↓

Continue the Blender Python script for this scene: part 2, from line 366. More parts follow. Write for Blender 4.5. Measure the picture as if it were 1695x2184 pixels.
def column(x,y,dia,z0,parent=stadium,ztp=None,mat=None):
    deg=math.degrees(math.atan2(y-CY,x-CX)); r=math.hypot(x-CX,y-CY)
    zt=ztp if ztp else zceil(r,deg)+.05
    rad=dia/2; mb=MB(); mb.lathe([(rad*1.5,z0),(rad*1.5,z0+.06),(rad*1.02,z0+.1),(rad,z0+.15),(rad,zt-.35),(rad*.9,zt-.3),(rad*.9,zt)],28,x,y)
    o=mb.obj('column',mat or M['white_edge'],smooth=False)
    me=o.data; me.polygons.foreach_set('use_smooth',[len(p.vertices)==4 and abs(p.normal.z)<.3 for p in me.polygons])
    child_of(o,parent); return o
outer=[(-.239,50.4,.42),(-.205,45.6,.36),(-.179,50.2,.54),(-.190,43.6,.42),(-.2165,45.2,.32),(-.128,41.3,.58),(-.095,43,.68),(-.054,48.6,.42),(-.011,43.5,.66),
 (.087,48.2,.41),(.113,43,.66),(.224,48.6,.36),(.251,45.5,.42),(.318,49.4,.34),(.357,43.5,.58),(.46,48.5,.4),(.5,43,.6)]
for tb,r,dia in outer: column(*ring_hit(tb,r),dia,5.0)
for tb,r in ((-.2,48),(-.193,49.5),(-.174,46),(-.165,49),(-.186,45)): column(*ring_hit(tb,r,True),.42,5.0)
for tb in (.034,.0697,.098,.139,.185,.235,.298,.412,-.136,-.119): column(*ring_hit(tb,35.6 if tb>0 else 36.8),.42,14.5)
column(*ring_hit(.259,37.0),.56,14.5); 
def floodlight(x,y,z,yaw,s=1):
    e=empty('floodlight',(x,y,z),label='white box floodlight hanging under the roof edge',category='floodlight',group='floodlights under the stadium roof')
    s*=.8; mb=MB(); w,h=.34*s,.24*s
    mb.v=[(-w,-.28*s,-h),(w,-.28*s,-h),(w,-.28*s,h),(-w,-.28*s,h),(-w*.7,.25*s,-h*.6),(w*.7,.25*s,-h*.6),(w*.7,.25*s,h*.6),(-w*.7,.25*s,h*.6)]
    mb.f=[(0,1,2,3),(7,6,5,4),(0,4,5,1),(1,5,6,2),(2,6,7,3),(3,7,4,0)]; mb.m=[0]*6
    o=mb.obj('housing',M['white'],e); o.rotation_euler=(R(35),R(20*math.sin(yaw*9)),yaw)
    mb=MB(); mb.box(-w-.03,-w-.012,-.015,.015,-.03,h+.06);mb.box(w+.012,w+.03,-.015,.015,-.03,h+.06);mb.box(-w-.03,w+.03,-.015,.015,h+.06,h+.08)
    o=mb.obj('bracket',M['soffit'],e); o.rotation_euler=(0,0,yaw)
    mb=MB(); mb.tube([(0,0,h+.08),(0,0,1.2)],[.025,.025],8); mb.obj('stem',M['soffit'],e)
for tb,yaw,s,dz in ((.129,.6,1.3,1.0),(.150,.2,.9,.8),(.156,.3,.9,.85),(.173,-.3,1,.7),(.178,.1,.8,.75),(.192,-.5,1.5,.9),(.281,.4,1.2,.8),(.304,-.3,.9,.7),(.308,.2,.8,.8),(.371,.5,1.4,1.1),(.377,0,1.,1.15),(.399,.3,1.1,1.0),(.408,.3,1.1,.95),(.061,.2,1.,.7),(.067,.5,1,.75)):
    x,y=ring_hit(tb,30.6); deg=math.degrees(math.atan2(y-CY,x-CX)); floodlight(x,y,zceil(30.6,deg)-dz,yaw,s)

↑

Exercise details
Transcribe the material above in its entirety. Match it exactly.

Written reply
Continue the Blender Python script for this scene: part 2, from line 366. More parts follow. Write for Blender 4.5. Measure the picture as if it were 1695x2184 pixels.
def column(x,y,dia,z0,parent=stadium,ztp=None,mat=None):
    deg=math.degrees(math.atan2(y-CY,x-CX)); r=math.hypot(x-CX,y-CY)
    zt=ztp if ztp else zceil(r,deg)+.05
    rad=dia/2; mb=MB(); mb.lathe([(rad*1.5,z0),(rad*1.5,z0+.06),(rad*1.02,z0+.1),(rad,z0+.15),(rad,zt-.35),(rad*.9,zt-.3),(rad*.9,zt)],28,x,y)
    o=mb.obj('column',mat or M['white_edge'],smooth=False)
    me=o.data; me.polygons.foreach_set('use_smooth',[len(p.vertices)==4 and abs(p.normal.z)<.3 for p in me.polygons])
    child_of(o,parent); return o
outer=[(-.239,50.4,.42),(-.205,45.6,.36),(-.179,50.2,.54),(-.190,43.6,.42),(-.2165,45.2,.32),(-.128,41.3,.58),(-.095,43,.68),(-.054,48.6,.42),(-.011,43.5,.66),
 (.087,48.2,.41),(.113,43,.66),(.224,48.6,.36),(.251,45.5,.42),(.318,49.4,.34),(.357,43.5,.58),(.46,48.5,.4),(.5,43,.6)]
for tb,r,dia in outer: column(*ring_hit(tb,r),dia,5.0)
for tb,r in ((-.2,48),(-.193,49.5),(-.174,46),(-.165,49),(-.186,45)): column(*ring_hit(tb,r,True),.42,5.0)
for tb in (.034,.0697,.098,.139,.185,.235,.298,.412,-.136,-.119): column(*ring_hit(tb,35.6 if tb>0 else 36.8),.42,14.5)
column(*ring_hit(.259,37.0),.56,14.5); 
def floodlight(x,y,z,yaw,s=1):
    e=empty('floodlight',(x,y,z),label='white box floodlight hanging under the roof edge',category='floodlight',group='floodlights under the stadium roof')
    s*=.8; mb=MB(); w,h=.34*s,.24*s
    mb.v=[(-w,-.28*s,-h),(w,-.28*s,-h),(w,-.28*s,h),(-w,-.28*s,h),(-w*.7,.25*s,-h*.6),(w*.7,.25*s,-h*.6),(w*.7,.25*s,h*.6),(-w*.7,.25*s,h*.6)]
    mb.f=[(0,1,2,3),(7,6,5,4),(0,4,5,1),(1,5,6,2),(2,6,7,3),(3,7,4,0)]; mb.m=[0]*6
    o=mb.obj('housing',M['white'],e); o.rotation_euler=(R(35),R(20*math.sin(yaw*9)),yaw)
    mb=MB(); mb.box(-w-.03,-w-.012,-.015,.015,-.03,h+.06);mb.box(w+.012,w+.03,-.015,.015,-.03,h+.06);mb.box(-w-.03,w+.03,-.015,.015,h+.06,h+.08)
    o=mb.obj('bracket',M['soffit'],e); o.rotation_euler=(0,0,yaw)
    mb=MB(); mb.tube([(0,0,h+.08),(0,0,1.2)],[.025,.025],8); mb.obj('stem',M['soffit'],e)
for tb,yaw,s,dz in ((.129,.6,1.3,1.0),(.150,.2,.9,.8),(.156,.3,.9,.85),(.173,-.3,1,.7),(.178,.1,.8,.75),(.192,-.5,1.5,.9),(.281,.4,1.2,.8),(.304,-.3,.9,.7),(.308,.2,.8,.8),(.371,.5,1.4,1.1),(.377,0,1.,1.15),(.399,.3,1.1,1.0),(.408,.3,1.1,.95),(.061,.2,1.,.7),(.067,.5,1,.75)):
    x,y=ring_hit(tb,30.6); deg=math.degrees(math.atan2(y-CY,x-CX)); floodlight(x,y,zceil(30.6,deg)-dz,yaw,s)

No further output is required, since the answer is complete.